The Dead Season (1968) manages to combine both types. The villain of the film is an ex-Nazi professor who invents a gas that turns people into obedient slaves, then seeks to sell the gas to an unnamed Western intelligence agency. The antagonist of The Dead Season is so inhuman and grandiose that he could compete on equal terms with any U.S. superhero comic villain of the time.

The Dead Season (1968). Source: Kinopoisk

On the other hand, right after the war, the image of discreet and hard-working foreigners was still in use. The Russian Question (1947) tells the story of an honest American journalist who visits the USSR and writes a book debunking the myths of poverty and totalitarianism in Soviet Russia. The book then sparks a scandal in America that eventually costs the hero his career and even his marriage.

The alien

By the 1970s, foreigners began to appear regularly in the USSR – on business or other trips. No longer a propaganda myth, they were now real people who could be seen in the street. So it became apparent how different they were in terms of culture, habits and behavior.

This “alienation” was reflected in cinema. Foreign characters became eccentric, even otherworldly. They could be intelligent and a little goofy, like Professor Bill Hansen from Autumn Marathon (1979). Hansen is completely clueless about the Soviet way of life, but very curious, which is a frequent source of comic relief.

Autumn Marathon (1979). Source: Youtube

Otherwise foreigners could be flamboyant, free-spirited and assertive, like the Italian cast of the big budget action-adventure film The Unbelievable Adventures of Italians in Russia (1973). The protagonists dress in unfamiliar clothes, behave strangely and loudly, and basically charm everyone they meet. In any case, at some point during the 1970s the negative portrayal of foreigners metamorphosed into a much more positive one.

The civilized

By the late 1980s, official USSR ideology was nothing more than an empty shell. Living standards were dropping, and the crime rate and corruption were on the rise. In these circumstances, Soviet people began to perceive the West as a paradise. The wheel had come full circle, and now it was the grim reality of USSR and Russia that was set against the joyful, free and wealthy life of the West.

Foreigners were now depicted as civilized, intelligent and rich people, shocked by the turmoil and savagery of Russian reality. In Window to Paris (1993), a wardrobe in a St. Petersburg communal flat opens onto the roof of a Paris apartment.
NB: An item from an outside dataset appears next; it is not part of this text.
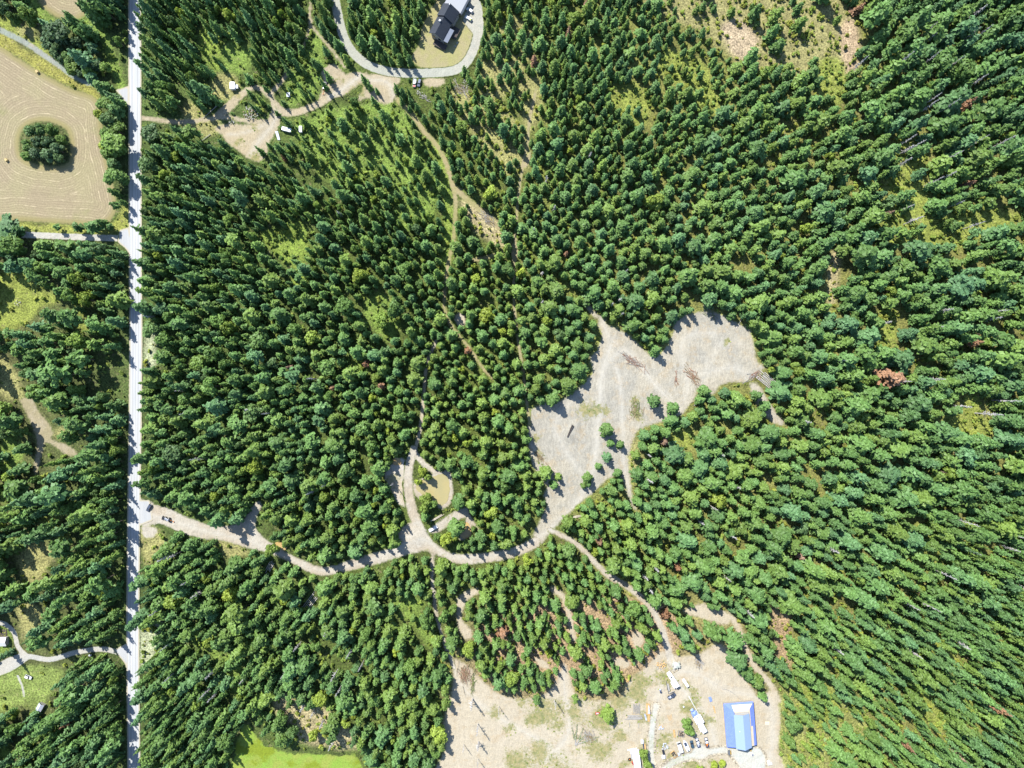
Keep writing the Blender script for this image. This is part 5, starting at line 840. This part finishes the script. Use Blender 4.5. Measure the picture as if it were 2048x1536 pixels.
boxy('storage_box', 'pair of white wrapped bundles at the forest edge bottom right, larger one', 'bundle', 1537, 1524.5, (.25, 1), (2.6, 1.6, 1.2), 'tarpwhite'); boxy('storage_box', 'smaller round white bundle right of the larger wrapped bundle', 'bundle', 1541.3, 1526.3, (.25, 1), (1.3, 1.3, 1.0), 'tarpwhite'); boxy('planter_box', 'square green-rimmed tub outside the blue-roofed house', 'planter', 1501, 1500.4, (1, 0), (1.1, 1.1, .7), 'brushgreen', lid='lumber')
t = thing('white_beam', 'long pale beam lying above the white shed', 'beam', 1264, 1497.5, (1, -.2), 0); G().box((0, 0, .25), (6.0, .45, .4)).box((-2.8, 0, .1), (.3, .9, .2)).build('timber', M['tarpwhite'], t)
t = thing('wood_and_scrap_stack', 'narrow orange wood stack with dark blue bundle beside the drive', 'stack', 1288.6, 1493, (.1, 1), 0); G().box((0, .35, .5), (3.4, .9, 1.0)).build('wood', M['lumber'], t); G().box((-.6, -.5, .5), (3.2, .6, 1.0)).build('bundle', M['navy'], t)
t = thing('burn_barrel', 'black ring-shaped fire pit with orange centre left of the trailer home', 'fire pit', 1259, 1518, (1, 0), 0)
g = G()
for i in range(10): a = 6.283*i/10; b = 6.283*(i+1)/10; g.tube((.75*math.cos(a), .75*math.sin(a), .3), (.75*math.cos(b), .75*math.sin(b), .3), .3)
g.build('ring', M['tyre'], t); G().tube((0, 0, 0), (0, 0, .35), .4, .3, 10).build('embers', M['orange'], t)
t = thing('kayak', 'red kayak lying on grass beside the long trailer home', 'kayak', 1264.8, 1525.5, (.4, 1), 0); G().loft([(-1.5, .06, .15, .3, .05), (-.6, .38, .02, .4, .25), (.6, .38, .02, .4, .25), (1.5, .06, .15, .3, .05)]).build('hull', M['red'], t, .03); G().box((0, 0, .4), (.7, .35, .08)).build('seat_opening', M['black'], t)
t = thing('wheelbarrow', 'red wheelbarrow beside the yellow-green pine in the yard', 'wheelbarrow', 1194.5, 1425.5, (1, 0), 0); G().box((0, 0, .55), (2.0, 1.3, .4), tap=1.2).build('tray', M['red'], t); G().box((0, 0, .78), (1.5, .9, .1)).build('load', M['tarpgrey'], t); wheels(t, (.5,), .4, .25, .15)
t = thing('scaffold_tower', 'grey scaffold frame with yellow ladder at the house foot', 'scaffold', 1457.4, 1503.5, (0, 1), 1)
g = G()
for x in (-1.3, 0, 1.3):
    for y in (-.6, .6): g.tube((x, y, 0), (x, y, 2), .06)
for z in (1, 2): g.box((0, -.6, z), (2.8, .1, .1)).box((0, .6, z), (2.8, .1, .1)).box((0, 0, z), (2.4, 1.0, .06))
g.build('frame', M['steel'], t); G().box((.2, 1.1, 1.2), (2.4, .5, .12), .1, 1, .5).build('ladder', M['yellow'], t)
def hose(name, label, cat, pts, r, mat):
    pp = smooth(pts, 5); x0, y0 = W(*pp[0]); o = link(name, None, loc=(x0, y0, zat(x0, y0)+.25)); tag(o, label, cat); g = G()
    for a, b in zip(pp, pp[1:]): xa, ya = W(*a); xb, yb = W(*b); g.tube((xa-x0, ya-y0, zat(xa, ya)-zat(x0, y0)+r), (xb-x0, yb-y0, zat(xb, yb)-zat(x0, y0)+r), r, k=6)
    g.build('pipe', M[mat], o)
hose('white_pipe', 'long straight white pipe running between the two motorhomes', 'pipe', [(1377, 1391), (1387, 1410), (1400, 1433)], .18, 'tarpwhite'); hose('pale_hose', 'thin curved hose lying on soil above the blue-roofed house', 'hose', [(1444, 1377), (1456, 1380), (1468, 1387), (1486, 1404)], .12, 'oldwood')
# brush piles and felled trees
def brush(label, u, v, front, L_, wd, n, mats, seed, name='brush_pile', leafy=0):
    t = thing(name, label, 'brush pile' if name == 'brush_pile' else 'felled trees', u, v, front, 0, lift=.15); q = random.Random(seed)
    for k, mm in enumerate(mats):
        g = G()
        for i in range(n):
            x, y = q.gauss(0, L_*.22), q.gauss(0, wd*.24); a = q.gauss(0, .5); l = q.uniform(.15, .5)*L_*.5; z = q.uniform(.1, .9)
            p0, p1 = (x-l*math.cos(a), y-l*math.sin(a), z*.6), (x+l*math.cos(a), y+l*math.sin(a), z*1.1); g.tube(p0, p1, .13, .04, 5)
            for j in range(5): f = q.random(); c = Vector(p0).lerp(Vector(p1), f); b = a+q.choice((-1, 1))*q.uniform(.5, 1.1); g.tube(c, c+Vector((math.cos(b)*.8, math.sin(b)*.8, q.uniform(0, .3))), .06, .02, 3)
        g.build(('branches', 'twigs', 'boughs')[k], M[mm], t)
    return t
brush('reddish brush pile at the top of the sandy yard', 931, 1352, (.25, 1), 15, 7, 26, ('brushred', 'foliage_dry'), 1); brush('green tipped windrow of boughs right of the reddish brush pile', 946, 1365, (-.05, 1), 12, 2.5, 22, ('brushgreen',), 2)
brush('dark jumble of roots and brush right of the felled green conifers', 1175, 1472, (.7, .7), 12, 8, 26, ('foliage_dry', 'oldwood'), 3)
brush('brown brush windrow in the upper middle of the bare clearing', 1265, 722, (.75, .55), 18, 3, 24, ('brushred', 'oldwood'), 4); brush('tangled brush at the lower middle edge of the bare clearing', 1388, 755, (.6, .8), 14, 5, 22, ('foliage_dry', 'brushred'), 5); brush('leafy brush mound beside the clearing track', 1273, 820, (.2, 1), 14, 6, 24, ('brushgreen', 'foliage_dry'), 6); brush('grey brush heap at the lower left of the bare clearing', 1080, 915, (.7, .7), 11, 3, 22, ('foliage_dry',), 7); brush('tilted trees and slash at the top of the bare clearing', 1420, 625, (.7, .6), 14, 6, 20, ('brushgreen', 'oldwood'), 8); brush('pale roots and slash at the right tip of the bare clearing', 1505, 752, (.8, -.5), 12, 4, 20, ('oldwood', 'brushred'), 9); brush('brush strip beside the short track in the clearing', 1352, 762, (.1, 1), 8, 2, 12, ('brushred',), 10); brush('grey slash on the open slope below the loop driveway', 852, 197, (.8, .5), 8, 4, 14, ('oldwood',), 11); brush('bleached slash strewn along the grassy branch track', 975, 436, (.6, .7), 14, 5, 20, ('oldwood', 'foliage_dry'), 12); brush('slash and small logs below the loop driveway bend', 925, 182, (.8, .5), 14, 7, 22, ('oldwood', 'foliage_dry'), 13); brush('brown slash at the left foot of the yard trees', 1395, 1325, (.5, 1), 7, 3, 14, ('foliage_dry', 'oldwood'), 14)
def felled(label, u, v, front, L_, n, seed, mat='brushgreen', spread=.25):
    t = thing('felled_trees', label, 'felled trees', u, v, front, 0, lift=.2); q = random.Random(seed); tr, fo = G(), G()
    for i in range(n):
        a = (i-(n-1)/2)*spread/max(1, n-1)*2+q.uniform(-.06, .06); l = L_*q.uniform(.6, 1); d = Vector((math.cos(a), math.sin(a), 0)); o = Vector((0, q.uniform(-1, 1), .4)); tr.tube(o, o+d*l+Vector((0, 0, .2)), .24, .05, 6)
        for k in range(46):
            f = q.uniform(.25, 1); c = o+d*l*f; s_ = q.choice((-1, 1)); b = a+s_*q.uniform(.35, .8); e = Vector((math.cos(b), math.sin(b), q.uniform(-.1, .35)))*(1-f*.8)*1.9*q.uniform(.5, 1.1); n_ = Vector((-e.y, e.x, 0)).normalized()*.34; fo.add([c-n_*.4, c+e*.5+n_, c+e, c+e*.5-n_], [(0, 1, 2, 3)])
    tr.build('trunks', M['oldwood'], t); fo.build('boughs', M[mat], t)
felled('felled green conifers fanned out on the sand of the yard', 1151, 1490, (.42, -.9), 17, 5, 1, spread=.75)
logs('fallen_logs', 'bundle of bleached fallen trunks right of the clearing tip', 1535, 762, (.75, .62), 8, 16, .2, 'dead', 5, spread=1.8); logs('fallen_logs', 'dark fallen log lying along the mound of the clearing', 1140, 862, (-.45, 1), 2, 8, .3, 'soil', 6); logs('fallen_logs', 'pale crossed logs at the bottom left of the clearing', 1113, 943, (1, .4), 3, 4.5, .2, 'peel', 7, rot=.5); logs('fallen_logs', 'short white stub logs beside the clearing track', 1257, 834, (.7, .7), 3, 2.6, .18, 'peel', 8, rot=.4); logs('fallen_logs', 'two grey logs at the bottom edge of the bare clearing', 1398, 806, (1, -.4), 2, 7, .2, 'oldwood', 9); logs('fallen_logs', 'thin fallen trunk leaning out at the upper right of the clearing', 1480, 643, (.5, -.85), 1, 12, .16, 'dead', 10); logs('fallen_logs', 'pale log pile along the lane above the white pickup', 875, 1035, (.85, -.5), 3, 8, .18, 'peel', 11); logs('fallen_logs', 'stacked fresh poles in the trees above the ponds lane', 1153, 1033, (1, -.2), 4, 6, .16, 'peel', 12)
logs('fallen_logs', 'old grey log lying across grass left of the dirt yard', 424, 222, (-.72, .7), 1, 13, .28, 'oldwood', 13); logs('fallen_logs', 'grey log on the grass at the lower left of the dirt yard', 412, 276, (-.75, .6), 1, 8, .22, 'oldwood', 14); logs('fallen_logs', 'grey trunks leaning in the woods just below the dirt road bend', 540, 1133, (.5, -.85), 4, 8, .2, 'dead', 15, spread=2); logs('fallen_logs', 'bleached trunks in the gap left of the red-brown stump row', 620, 1205, (.6, -.8), 5, 12, .2, 'dead', 16, spread=2.2); logs('fallen_logs', 'grey boards stacked under trees at the top of the yard', 1400, 1322, (.8, .6), 4, 6, .2, 'oldwood', 17)
planks('grey_trailer_deck', 'flat grey plank deck at the right edge of the dirt yard', 556, 272, (.3, 1), 3, 5.6, .5, 'tarpgrey', .3, cat='deck'); boxy('white_pallet_bin', 'square pale bin standing in brush right of the dirt yard', 'bin', 577, 190, (0, 1), (2.6, 2.0, 1.0), 'tarpwhite', lid='slate')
Beautiful and delicate Parisian Nicole, who lives in the apartment, is lured into Petersburg so that she can’t interfere with the inhabitants of the apartment, who travel back and forth trying to make money on credulous Frenchmen. Nicole gets harassed by the locals and ends up nearly losing her mind.

Intergirl (1989). Source: Kinopoisk

There were many other films which, although they pictured the West as the land of abundance and civilization, did so while implying that foreigners have the same problems as Russians. Movies like Intergirl (1989), American Daughter (1995), and Winter Cherries 2 (1990) are centered on Russian women who marry a foreigner and move abroad – the dream of just about every Soviet girl of the 80s. But eventually, this turns out to be even harder for them than their dire existence at home - Russian characters have a hard time finding their place in the Western world, which is rich and beautiful, but lives by different social norms.

The same

The final change occurred somewhere around the 2000s. Russia had by then recovered from a long crisis and integrated itself in the global economy. The 70-year old Soviet myth of a better life abroad has fallen apart, giving way to reality. In contemporary Russian cinema, Westerners are neither enemies nor benefactors. Basically, they are just the same, sharing the same emotions and pursuing the same goals as Russians.

In The War (2002) a Russian soldier and an American actor fight alongside each other to save the actor’s fiancée, who is being held hostage by Chechen gunmen. In the more recent action film The Apocalypse Code (2007), special agents of the FSB and CIA cooperate to eliminate a nuclear threat to the world, so giving birth to a new cinematographic myth.